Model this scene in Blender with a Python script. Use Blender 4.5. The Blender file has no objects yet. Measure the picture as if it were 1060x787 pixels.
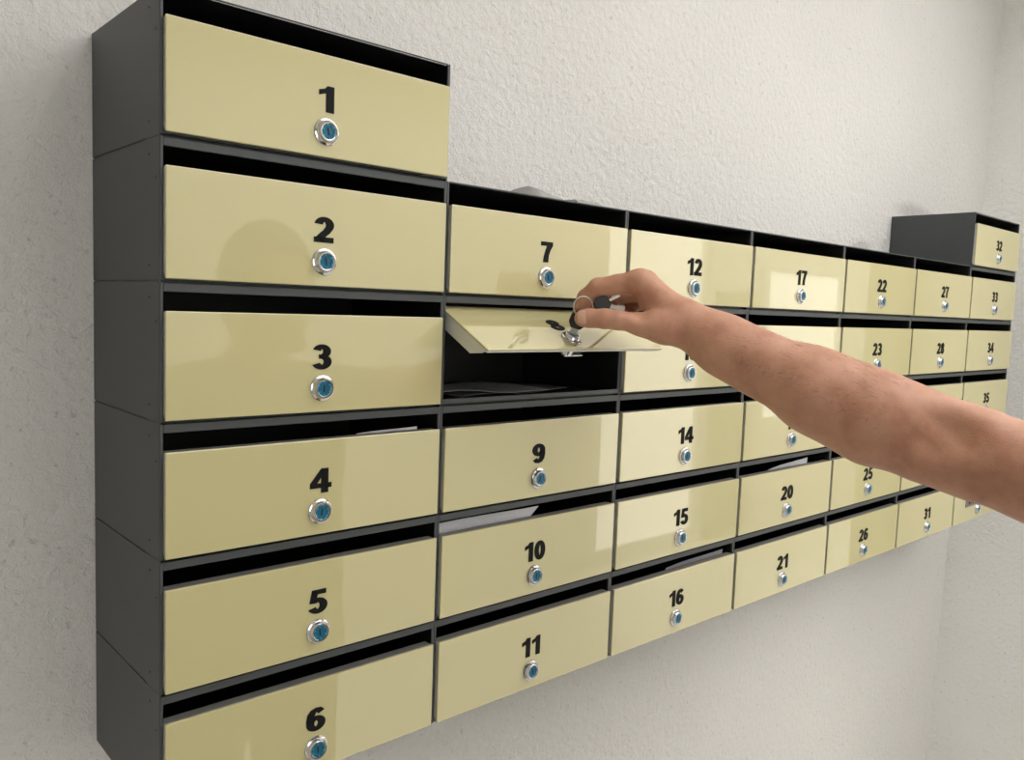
import bpy, bmesh, math, random
import numpy as np
from mathutils import Vector, Matrix
random.seed(4)
sc = bpy.context.scene
COL = sc.collection
PI = math.pi

# ------------------------------------------------------------------ camera
ZT = 1.88                       # height of the top edge of the highest mailbox row
cam_d = bpy.data.cameras.new('camera')
cam = bpy.data.objects.new('camera', cam_d); COL.objects.link(cam)
cam_d.sensor_fit = 'HORIZONTAL'; cam_d.sensor_width = 36.0
cam_d.lens = 860.9531 * 36.0 / 1060.0
cam_d.clip_start = 0.01
R_ = [[0.743374, -0.6678754, 0.0365731], [-0.0308787, -0.0888867, -0.995563], [0.6681629, 0.7389463, -0.0866992]]                        # rows: image right, image down, view direction
r, d, f = (Vector(v) for v in R_)
M = Matrix(((r.x, -d.x, -f.x, -0.24730), (r.y, -d.y, -f.y, -0.71597), (r.z, -d.z, -f.z, -0.25133 + ZT), (0, 0, 0, 1)))
cam.matrix_world = M
sc.camera = cam

# ------------------------------------------------------------------ view, world and large lights
sc.view_settings.view_transform = 'Standard'
sc.view_settings.look = 'None'
sc.view_settings.gamma = 1.0
sc.view_settings.use_curve_mapping = False
sc.view_settings.exposure = 0.0
wd = bpy.data.worlds.new('world'); sc.world = wd; wd.use_nodes = True
wd.node_tree.nodes['Background'].inputs[0].default_value = (1.0, .985, .965, 1)
wd.node_tree.nodes['Background'].inputs[1].default_value = 3.3

def area(name, loc, target, sx, sy, power, color):
    l = bpy.data.lights.new(name, 'AREA'); l.shape = 'RECTANGLE'; l.size = sx; l.size_y = sy
    l.energy = power; l.color = color
    o = bpy.data.objects.new(name, l); COL.objects.link(o); o.location = loc
    o.rotation_euler = (Vector(target) - Vector(loc)).to_track_quat('-Z', 'Y').to_euler()
    return o


# ------------------------------------------------------------------ materials
def newmat(name):
    m = bpy.data.materials.new(name); m.use_nodes = True
    return m, m.node_tree.nodes, m.node_tree.links, m.node_tree.nodes['Principled BSDF']

def mat(name, col, rough=.5, metal=0, spec=.5, coat=0, coat_rough=.03, noise=0, nscale=40, bump=0, bscale=200):
    m, n, l, b = newmat(name)
    b.inputs['Base Color'].default_value = (*col, 1)
    b.inputs['Roughness'].default_value = rough
    b.inputs['Metallic'].default_value = metal
    b.inputs['Specular IOR Level'].default_value = spec
    b.inputs['Coat Weight'].default_value = coat
    b.inputs['Coat Roughness'].default_value = coat_rough; b.inputs['Coat IOR'].default_value = 1.85
    tc = n.new('ShaderNodeTexCoord')
    if noise:
        t = n.new('ShaderNodeTexNoise'); t.inputs['Scale'].default_value = nscale; t.inputs['Detail'].default_value = 4
        l.new(tc.outputs['Object'], t.inputs['Vector'])
        r_ = n.new('ShaderNodeMapRange'); l.new(t.outputs['Fac'], r_.inputs['Value'])
        r_.inputs['To Min'].default_value = 1 - noise; r_.inputs['To Max'].default_value = 1 + noise
        mx = n.new('ShaderNodeMix'); mx.data_type = 'RGBA'; mx.blend_type = 'MULTIPLY'; mx.inputs[0].default_value = 1
        mx.inputs[6].default_value = (*col, 1); l.new(r_.outputs[0], mx.inputs[7]); l.new(mx.outputs[2], b.inputs['Base Color'])
    if bump:
        t = n.new('ShaderNodeTexNoise'); t.inputs['Scale'].default_value = bscale; t.inputs['Detail'].default_value = 3
        l.new(tc.outputs['Object'], t.inputs['Vector'])
        bp = n.new('ShaderNodeBump'); bp.inputs['Strength'].default_value = bump; bp.inputs['Distance'].default_value = .001
        l.new(t.outputs['Fac'], bp.inputs['Height']); l.new(bp.outputs['Normal'], b.inputs['Normal'])
    return m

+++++

* Task directions
Take the data above and repeat it exactly, leaving each picture out.

* Solved exercise
Model this scene in Blender with a Python script. Use Blender 4.5. The Blender file has no objects yet. Measure the picture as if it were 1060x787 pixels.
import bpy, bmesh, math, random
import numpy as np
from mathutils import Vector, Matrix
random.seed(4)
sc = bpy.context.scene
COL = sc.collection
PI = math.pi

# ------------------------------------------------------------------ camera
ZT = 1.88                       # height of the top edge of the highest mailbox row
cam_d = bpy.data.cameras.new('camera')
cam = bpy.data.objects.new('camera', cam_d); COL.objects.link(cam)
cam_d.sensor_fit = 'HORIZONTAL'; cam_d.sensor_width = 36.0
cam_d.lens = 860.9531 * 36.0 / 1060.0
cam_d.clip_start = 0.01
R_ = [[0.743374, -0.6678754, 0.0365731], [-0.0308787, -0.0888867, -0.995563], [0.6681629, 0.7389463, -0.0866992]]                        # rows: image right, image down, view direction
r, d, f = (Vector(v) for v in R_)
M = Matrix(((r.x, -d.x, -f.x, -0.24730), (r.y, -d.y, -f.y, -0.71597), (r.z, -d.z, -f.z, -0.25133 + ZT), (0, 0, 0, 1)))
cam.matrix_world = M
sc.camera = cam

# ------------------------------------------------------------------ view, world and large lights
sc.view_settings.view_transform = 'Standard'
sc.view_settings.look = 'None'
sc.view_settings.gamma = 1.0
sc.view_settings.use_curve_mapping = False
sc.view_settings.exposure = 0.0
wd = bpy.data.worlds.new('world'); sc.world = wd; wd.use_nodes = True
wd.node_tree.nodes['Background'].inputs[0].default_value = (1.0, .985, .965, 1)
wd.node_tree.nodes['Background'].inputs[1].default_value = 3.3

def area(name, loc, target, sx, sy, power, color):
    l = bpy.data.lights.new(name, 'AREA'); l.shape = 'RECTANGLE'; l.size = sx; l.size_y = sy
    l.energy = power; l.color = color
    o = bpy.data.objects.new(name, l); COL.objects.link(o); o.location = loc
    o.rotation_euler = (Vector(target) - Vector(loc)).to_track_quat('-Z', 'Y').to_euler()
    return o


# ------------------------------------------------------------------ materials
def newmat(name):
    m = bpy.data.materials.new(name); m.use_nodes = True
    return m, m.node_tree.nodes, m.node_tree.links, m.node_tree.nodes['Principled BSDF']

def mat(name, col, rough=.5, metal=0, spec=.5, coat=0, coat_rough=.03, noise=0, nscale=40, bump=0, bscale=200):
    m, n, l, b = newmat(name)
    b.inputs['Base Color'].default_value = (*col, 1)
    b.inputs['Roughness'].default_value = rough
    b.inputs['Metallic'].default_value = metal
    b.inputs['Specular IOR Level'].default_value = spec
    b.inputs['Coat Weight'].default_value = coat
    b.inputs['Coat Roughness'].default_value = coat_rough; b.inputs['Coat IOR'].default_value = 1.85
    tc = n.new('ShaderNodeTexCoord')
    if noise:
        t = n.new('ShaderNodeTexNoise'); t.inputs['Scale'].default_value = nscale; t.inputs['Detail'].default_value = 4
        l.new(tc.outputs['Object'], t.inputs['Vector'])
        r_ = n.new('ShaderNodeMapRange'); l.new(t.outputs['Fac'], r_.inputs['Value'])
        r_.inputs['To Min'].default_value = 1 - noise; r_.inputs['To Max'].default_value = 1 + noise
        mx = n.new('ShaderNodeMix'); mx.data_type = 'RGBA'; mx.blend_type = 'MULTIPLY'; mx.inputs[0].default_value = 1
        mx.inputs[6].default_value = (*col, 1); l.new(r_.outputs[0], mx.inputs[7]); l.new(mx.outputs[2], b.inputs['Base Color'])
    if bump:
        t = n.new('ShaderNodeTexNoise'); t.inputs['Scale'].default_value = bscale; t.inputs['Detail'].default_value = 3
        l.new(tc.outputs['Object'], t.inputs['Vector'])
        bp = n.new('ShaderNodeBump'); bp.inputs['Strength'].default_value = bump; bp.inputs['Distance'].default_value = .001
        l.new(t.outputs['Fac'], bp.inputs['Height']); l.new(bp.outputs['Normal'], b.inputs['Normal'])
    return m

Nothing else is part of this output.